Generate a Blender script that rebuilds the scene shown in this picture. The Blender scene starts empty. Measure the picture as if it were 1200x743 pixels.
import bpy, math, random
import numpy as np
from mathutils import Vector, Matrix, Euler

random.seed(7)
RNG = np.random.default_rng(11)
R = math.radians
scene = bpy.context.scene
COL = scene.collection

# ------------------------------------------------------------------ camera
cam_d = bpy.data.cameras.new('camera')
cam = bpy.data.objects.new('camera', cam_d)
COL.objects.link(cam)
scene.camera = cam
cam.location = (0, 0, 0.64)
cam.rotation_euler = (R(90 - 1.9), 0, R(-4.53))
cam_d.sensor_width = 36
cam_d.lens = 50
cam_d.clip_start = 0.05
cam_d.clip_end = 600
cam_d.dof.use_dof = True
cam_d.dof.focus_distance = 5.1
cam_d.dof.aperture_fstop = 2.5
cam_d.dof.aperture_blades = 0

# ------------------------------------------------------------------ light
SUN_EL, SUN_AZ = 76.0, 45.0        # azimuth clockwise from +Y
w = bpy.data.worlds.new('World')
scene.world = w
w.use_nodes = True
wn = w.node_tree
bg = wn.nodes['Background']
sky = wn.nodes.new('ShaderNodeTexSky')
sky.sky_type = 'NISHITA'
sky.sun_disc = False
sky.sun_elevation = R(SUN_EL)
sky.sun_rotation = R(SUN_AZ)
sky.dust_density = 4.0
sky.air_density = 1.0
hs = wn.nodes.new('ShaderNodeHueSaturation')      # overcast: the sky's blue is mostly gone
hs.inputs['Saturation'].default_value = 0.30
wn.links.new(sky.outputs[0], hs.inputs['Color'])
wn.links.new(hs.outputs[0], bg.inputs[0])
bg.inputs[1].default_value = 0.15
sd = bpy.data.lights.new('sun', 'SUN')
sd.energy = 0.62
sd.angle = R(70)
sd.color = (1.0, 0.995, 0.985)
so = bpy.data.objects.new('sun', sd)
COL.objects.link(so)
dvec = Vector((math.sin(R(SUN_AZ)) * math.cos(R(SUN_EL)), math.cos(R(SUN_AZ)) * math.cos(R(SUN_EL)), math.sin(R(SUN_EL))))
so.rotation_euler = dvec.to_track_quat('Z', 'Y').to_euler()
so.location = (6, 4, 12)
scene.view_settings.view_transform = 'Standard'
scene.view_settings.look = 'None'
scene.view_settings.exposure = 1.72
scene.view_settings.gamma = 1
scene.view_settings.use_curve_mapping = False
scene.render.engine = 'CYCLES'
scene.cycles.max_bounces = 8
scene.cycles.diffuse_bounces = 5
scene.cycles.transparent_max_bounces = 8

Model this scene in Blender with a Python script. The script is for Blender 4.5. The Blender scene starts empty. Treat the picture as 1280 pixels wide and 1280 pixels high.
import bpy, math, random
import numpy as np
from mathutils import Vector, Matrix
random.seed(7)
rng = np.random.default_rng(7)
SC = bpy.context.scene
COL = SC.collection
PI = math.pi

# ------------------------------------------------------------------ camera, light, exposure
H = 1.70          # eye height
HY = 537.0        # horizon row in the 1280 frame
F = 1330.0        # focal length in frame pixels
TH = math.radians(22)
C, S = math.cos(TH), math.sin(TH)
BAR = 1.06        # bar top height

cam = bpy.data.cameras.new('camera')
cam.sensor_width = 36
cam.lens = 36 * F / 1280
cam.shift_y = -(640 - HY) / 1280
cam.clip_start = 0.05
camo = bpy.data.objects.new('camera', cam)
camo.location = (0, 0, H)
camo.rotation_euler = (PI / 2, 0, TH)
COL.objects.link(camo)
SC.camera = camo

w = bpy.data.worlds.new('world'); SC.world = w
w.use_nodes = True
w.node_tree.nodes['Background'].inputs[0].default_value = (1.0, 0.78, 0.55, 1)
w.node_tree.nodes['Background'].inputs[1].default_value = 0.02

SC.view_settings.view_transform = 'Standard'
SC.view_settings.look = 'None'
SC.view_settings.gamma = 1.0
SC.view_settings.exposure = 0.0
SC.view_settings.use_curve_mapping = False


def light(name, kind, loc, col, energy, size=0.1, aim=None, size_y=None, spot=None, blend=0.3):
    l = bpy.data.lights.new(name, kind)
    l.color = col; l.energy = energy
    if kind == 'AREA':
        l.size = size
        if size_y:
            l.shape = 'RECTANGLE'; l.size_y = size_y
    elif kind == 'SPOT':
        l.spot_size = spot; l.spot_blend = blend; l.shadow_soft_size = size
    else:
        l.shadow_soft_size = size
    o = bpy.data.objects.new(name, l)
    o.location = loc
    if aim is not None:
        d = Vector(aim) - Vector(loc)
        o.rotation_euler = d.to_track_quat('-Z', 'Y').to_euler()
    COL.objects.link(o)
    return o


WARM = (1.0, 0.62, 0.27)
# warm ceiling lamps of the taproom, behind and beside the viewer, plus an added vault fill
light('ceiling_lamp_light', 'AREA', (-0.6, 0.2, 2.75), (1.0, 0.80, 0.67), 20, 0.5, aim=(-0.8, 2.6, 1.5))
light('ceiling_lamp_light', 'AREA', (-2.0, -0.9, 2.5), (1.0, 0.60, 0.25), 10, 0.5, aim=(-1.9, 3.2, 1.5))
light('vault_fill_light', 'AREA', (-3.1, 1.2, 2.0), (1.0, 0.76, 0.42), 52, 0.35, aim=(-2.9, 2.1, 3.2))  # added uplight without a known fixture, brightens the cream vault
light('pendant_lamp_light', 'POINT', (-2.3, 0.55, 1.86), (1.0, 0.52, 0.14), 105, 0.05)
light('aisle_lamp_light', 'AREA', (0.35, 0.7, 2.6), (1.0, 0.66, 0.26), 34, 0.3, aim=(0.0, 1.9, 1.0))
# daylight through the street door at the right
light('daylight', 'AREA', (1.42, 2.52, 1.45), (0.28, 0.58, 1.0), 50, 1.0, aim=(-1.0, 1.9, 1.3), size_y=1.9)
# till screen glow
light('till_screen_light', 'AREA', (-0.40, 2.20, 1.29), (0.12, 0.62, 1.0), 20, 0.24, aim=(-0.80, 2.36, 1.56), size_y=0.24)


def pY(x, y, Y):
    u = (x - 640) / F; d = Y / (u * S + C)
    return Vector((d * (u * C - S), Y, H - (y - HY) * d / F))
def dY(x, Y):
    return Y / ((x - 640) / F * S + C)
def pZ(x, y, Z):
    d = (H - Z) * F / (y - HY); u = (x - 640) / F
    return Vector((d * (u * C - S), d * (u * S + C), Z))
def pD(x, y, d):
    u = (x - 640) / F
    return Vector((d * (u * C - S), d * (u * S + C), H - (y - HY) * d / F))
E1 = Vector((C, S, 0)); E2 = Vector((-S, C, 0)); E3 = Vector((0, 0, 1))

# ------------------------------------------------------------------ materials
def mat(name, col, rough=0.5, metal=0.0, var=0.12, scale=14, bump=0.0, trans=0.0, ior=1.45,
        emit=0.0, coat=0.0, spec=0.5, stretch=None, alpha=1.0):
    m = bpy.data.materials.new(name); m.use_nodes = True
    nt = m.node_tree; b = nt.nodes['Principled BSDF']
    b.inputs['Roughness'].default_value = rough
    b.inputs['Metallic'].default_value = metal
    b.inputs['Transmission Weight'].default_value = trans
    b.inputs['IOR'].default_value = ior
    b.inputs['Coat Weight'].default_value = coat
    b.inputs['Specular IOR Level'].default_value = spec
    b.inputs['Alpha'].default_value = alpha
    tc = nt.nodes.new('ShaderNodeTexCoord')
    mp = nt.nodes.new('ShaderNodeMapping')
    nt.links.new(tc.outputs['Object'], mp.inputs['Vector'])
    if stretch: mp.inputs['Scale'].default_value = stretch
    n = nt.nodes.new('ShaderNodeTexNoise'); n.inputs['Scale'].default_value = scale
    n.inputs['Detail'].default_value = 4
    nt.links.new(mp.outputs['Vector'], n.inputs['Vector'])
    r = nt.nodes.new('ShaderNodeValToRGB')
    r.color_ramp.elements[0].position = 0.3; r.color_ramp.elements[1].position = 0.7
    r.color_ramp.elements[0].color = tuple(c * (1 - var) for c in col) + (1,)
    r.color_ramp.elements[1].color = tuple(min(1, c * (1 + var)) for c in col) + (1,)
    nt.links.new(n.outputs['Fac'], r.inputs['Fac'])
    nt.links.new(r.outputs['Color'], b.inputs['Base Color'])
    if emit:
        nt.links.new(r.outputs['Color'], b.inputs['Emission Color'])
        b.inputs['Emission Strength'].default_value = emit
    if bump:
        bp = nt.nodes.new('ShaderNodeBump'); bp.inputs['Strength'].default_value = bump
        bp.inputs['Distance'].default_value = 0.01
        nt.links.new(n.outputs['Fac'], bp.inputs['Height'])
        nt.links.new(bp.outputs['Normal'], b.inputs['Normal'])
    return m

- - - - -

REQUIREMENT - Everything from the first line above through the line that contains "cam_d.dof.aperture_blades = 0" should be duplicated exactly, please, and nothing beyond it.

RESPONSE TO THIS EXERCISE -
Generate a Blender script that rebuilds the scene shown in this picture. The Blender scene starts empty. Measure the picture as if it were 1200x743 pixels.
import bpy, math, random
import numpy as np
from mathutils import Vector, Matrix, Euler

random.seed(7)
RNG = np.random.default_rng(11)
R = math.radians
scene = bpy.context.scene
COL = scene.collection

# ------------------------------------------------------------------ camera
cam_d = bpy.data.cameras.new('camera')
cam = bpy.data.objects.new('camera', cam_d)
COL.objects.link(cam)
scene.camera = cam
cam.location = (0, 0, 0.64)
cam.rotation_euler = (R(90 - 1.9), 0, R(-4.53))
cam_d.sensor_width = 36
cam_d.lens = 50
cam_d.clip_start = 0.05
cam_d.clip_end = 600
cam_d.dof.use_dof = True
cam_d.dof.focus_distance = 5.1
cam_d.dof.aperture_fstop = 2.5
cam_d.dof.aperture_blades = 0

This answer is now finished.